- [WHAT THE TASK REQUIRES]: Pull out every line in the data that has the string "scene" in it.
>> Begin
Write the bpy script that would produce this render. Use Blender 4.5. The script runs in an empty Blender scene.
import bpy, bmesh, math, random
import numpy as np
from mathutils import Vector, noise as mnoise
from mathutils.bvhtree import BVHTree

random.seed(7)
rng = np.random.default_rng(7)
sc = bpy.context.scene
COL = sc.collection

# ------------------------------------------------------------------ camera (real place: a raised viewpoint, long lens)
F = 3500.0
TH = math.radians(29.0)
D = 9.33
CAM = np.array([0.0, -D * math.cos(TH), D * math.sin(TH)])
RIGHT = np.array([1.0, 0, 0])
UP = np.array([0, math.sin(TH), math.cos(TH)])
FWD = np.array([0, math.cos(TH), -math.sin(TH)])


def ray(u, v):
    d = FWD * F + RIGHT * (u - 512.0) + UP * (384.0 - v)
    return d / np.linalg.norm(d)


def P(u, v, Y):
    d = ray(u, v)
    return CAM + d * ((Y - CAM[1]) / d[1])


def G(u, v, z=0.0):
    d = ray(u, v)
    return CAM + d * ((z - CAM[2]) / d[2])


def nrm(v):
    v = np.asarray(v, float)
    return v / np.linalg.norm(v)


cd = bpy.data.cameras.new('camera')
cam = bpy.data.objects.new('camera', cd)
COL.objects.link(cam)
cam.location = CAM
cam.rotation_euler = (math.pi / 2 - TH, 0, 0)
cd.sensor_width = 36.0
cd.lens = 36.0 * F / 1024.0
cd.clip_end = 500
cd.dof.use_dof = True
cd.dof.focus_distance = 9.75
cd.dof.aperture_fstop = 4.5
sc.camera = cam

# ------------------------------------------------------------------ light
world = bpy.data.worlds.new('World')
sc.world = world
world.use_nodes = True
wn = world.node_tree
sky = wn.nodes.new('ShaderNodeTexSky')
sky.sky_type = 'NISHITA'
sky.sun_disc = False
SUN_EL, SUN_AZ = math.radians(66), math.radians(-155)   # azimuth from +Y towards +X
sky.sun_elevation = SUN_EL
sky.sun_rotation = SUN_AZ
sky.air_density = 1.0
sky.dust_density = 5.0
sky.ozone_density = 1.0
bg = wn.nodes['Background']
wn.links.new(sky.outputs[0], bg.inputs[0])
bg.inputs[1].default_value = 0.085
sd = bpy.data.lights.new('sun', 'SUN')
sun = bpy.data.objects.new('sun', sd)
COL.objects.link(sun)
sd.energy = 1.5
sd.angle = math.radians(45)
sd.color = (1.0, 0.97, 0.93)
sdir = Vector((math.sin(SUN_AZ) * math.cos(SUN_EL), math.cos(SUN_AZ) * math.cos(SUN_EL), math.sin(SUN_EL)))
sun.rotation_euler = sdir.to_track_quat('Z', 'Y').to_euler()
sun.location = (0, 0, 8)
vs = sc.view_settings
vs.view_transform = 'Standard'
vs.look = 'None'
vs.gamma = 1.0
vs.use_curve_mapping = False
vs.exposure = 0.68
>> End
- [RESPONSE FOR THIS EXERCISE]:
Write the bpy script that would produce this render. Use Blender 4.5. The script runs in an empty Blender scene.
sc = bpy.context.scene